Yes. Rule 18 lets one plaintiff join any number of claims against one defendant in a single case, whether or not the claims are related, so an unrelated business dispute and a car wreck claim can both go in the same complaint against the same defendant.
Am I required to bring all my claims against the defendant at once?
No. Rule 18 gives you the option to join claims; it does not force you to. But leaving a related claim out can create problems later under rules that bar re-litigating claims that should have been brought the first time, so it is worth thinking through before you file.
If I join several claims, will the judge try them all together?

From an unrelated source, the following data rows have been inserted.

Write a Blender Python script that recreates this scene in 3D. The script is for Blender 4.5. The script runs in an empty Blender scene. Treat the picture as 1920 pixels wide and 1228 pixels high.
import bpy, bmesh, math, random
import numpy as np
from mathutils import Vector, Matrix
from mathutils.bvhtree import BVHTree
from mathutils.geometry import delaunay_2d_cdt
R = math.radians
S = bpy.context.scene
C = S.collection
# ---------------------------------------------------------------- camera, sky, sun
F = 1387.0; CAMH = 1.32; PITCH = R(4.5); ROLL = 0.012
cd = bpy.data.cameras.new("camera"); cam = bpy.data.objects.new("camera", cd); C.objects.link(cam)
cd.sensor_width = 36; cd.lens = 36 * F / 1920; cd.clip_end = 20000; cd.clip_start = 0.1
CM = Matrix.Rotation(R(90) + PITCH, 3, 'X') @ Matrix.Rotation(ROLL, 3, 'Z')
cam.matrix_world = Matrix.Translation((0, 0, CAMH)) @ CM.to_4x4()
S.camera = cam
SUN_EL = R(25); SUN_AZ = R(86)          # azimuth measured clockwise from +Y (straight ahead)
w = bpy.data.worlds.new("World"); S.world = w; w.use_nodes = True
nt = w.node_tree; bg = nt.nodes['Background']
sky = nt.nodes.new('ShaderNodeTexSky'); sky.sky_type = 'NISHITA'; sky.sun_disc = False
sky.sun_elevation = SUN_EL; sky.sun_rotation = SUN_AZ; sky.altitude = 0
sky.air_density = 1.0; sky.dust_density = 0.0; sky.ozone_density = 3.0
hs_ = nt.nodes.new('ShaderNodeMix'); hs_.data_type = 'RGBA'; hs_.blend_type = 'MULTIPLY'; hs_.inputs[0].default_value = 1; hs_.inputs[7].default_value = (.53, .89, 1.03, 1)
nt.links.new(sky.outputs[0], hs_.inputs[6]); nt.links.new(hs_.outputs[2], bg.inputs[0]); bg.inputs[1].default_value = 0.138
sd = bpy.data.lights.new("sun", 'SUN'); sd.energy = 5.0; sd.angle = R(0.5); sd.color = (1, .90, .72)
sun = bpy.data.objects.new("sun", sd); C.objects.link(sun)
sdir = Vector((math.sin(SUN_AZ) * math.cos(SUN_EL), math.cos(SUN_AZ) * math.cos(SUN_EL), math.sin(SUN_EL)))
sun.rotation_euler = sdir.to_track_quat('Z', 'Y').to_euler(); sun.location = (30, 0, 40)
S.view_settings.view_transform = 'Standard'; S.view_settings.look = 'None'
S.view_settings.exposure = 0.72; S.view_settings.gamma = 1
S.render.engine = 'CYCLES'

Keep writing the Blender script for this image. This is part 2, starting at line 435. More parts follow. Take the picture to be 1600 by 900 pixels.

Not necessarily. Joining claims under Rule 18 only determines what can be pleaded together. The trial court can still order separate trials or separate pretrial handling, or even split the claims into independent lawsuits, if trying everything together would be confusing or unfair.

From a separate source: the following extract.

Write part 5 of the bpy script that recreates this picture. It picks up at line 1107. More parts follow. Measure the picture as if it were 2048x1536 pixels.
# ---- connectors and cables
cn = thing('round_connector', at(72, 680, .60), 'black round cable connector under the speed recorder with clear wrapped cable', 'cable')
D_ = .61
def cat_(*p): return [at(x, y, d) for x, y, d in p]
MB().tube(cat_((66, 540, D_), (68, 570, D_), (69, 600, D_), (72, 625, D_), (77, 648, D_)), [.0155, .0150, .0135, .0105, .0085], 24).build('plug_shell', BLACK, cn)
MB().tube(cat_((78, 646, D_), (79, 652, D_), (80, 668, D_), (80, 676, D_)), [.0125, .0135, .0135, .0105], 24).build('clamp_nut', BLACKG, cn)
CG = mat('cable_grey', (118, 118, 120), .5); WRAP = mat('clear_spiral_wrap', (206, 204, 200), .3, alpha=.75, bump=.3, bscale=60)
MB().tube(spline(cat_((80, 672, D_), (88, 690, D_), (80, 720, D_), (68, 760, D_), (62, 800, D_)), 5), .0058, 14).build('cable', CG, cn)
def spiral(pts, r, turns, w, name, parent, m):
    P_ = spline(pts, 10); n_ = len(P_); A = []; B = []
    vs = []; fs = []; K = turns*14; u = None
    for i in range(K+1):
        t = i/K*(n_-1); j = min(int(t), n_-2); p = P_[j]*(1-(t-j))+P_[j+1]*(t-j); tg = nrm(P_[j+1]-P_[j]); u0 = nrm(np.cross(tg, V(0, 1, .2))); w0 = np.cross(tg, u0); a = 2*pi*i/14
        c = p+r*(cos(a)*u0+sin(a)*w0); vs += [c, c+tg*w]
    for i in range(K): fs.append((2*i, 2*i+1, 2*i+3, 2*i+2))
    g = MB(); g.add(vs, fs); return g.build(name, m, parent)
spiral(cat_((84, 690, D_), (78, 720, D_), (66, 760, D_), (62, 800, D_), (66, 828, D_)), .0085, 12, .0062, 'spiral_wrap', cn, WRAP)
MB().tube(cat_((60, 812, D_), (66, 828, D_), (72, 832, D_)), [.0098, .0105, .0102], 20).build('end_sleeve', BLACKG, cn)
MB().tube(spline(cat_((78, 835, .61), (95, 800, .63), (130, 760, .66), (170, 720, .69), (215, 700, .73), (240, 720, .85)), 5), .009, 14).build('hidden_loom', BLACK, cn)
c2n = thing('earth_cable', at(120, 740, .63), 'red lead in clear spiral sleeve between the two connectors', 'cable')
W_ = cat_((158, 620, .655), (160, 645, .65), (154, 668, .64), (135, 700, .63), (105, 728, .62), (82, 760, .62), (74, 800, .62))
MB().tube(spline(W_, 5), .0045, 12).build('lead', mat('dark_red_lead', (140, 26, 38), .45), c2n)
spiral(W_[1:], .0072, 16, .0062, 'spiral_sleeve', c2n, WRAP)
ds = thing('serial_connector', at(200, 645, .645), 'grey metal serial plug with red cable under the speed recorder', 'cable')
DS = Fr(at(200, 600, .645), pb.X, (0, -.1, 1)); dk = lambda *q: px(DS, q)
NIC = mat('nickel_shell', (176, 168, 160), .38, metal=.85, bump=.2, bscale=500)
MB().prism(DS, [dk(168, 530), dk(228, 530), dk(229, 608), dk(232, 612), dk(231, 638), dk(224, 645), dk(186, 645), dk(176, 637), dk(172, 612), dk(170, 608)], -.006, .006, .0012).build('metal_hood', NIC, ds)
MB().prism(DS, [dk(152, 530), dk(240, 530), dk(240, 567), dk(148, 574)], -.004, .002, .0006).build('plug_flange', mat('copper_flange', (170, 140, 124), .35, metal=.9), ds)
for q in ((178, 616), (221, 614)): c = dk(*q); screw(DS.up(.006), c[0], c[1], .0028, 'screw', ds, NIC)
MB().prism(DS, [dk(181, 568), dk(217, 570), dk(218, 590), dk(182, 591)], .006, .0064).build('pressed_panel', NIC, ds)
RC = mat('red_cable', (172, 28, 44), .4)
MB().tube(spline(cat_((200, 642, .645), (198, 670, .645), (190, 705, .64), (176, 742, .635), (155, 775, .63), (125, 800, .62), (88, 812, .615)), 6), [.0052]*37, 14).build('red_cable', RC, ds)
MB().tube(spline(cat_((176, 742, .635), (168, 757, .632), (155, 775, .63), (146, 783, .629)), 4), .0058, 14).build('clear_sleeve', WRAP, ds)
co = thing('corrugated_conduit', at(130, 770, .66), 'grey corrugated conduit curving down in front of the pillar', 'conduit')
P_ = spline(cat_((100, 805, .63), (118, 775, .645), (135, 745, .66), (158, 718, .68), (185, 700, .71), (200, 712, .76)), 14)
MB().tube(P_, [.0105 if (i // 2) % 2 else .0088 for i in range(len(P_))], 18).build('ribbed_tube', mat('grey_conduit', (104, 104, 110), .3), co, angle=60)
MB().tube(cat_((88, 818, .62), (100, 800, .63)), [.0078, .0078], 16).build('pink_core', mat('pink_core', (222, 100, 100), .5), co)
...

Can a jury decide whether my insurance covers the accident at the same trial as my injury claim?
No. Rule 18 specifically forbids trying an insurance coverage question to the same jury that is deciding a related damages claim against the insured. The coverage issue has to be handled separately.
Can I sue to cancel a fraudulent transfer of property before I win my underlying money claim?
Yes. Rule 18 lets you combine a claim for money owed with a claim to set aside a conveyance made to defraud you, in the same lawsuit, without first getting a judgment on the money claim.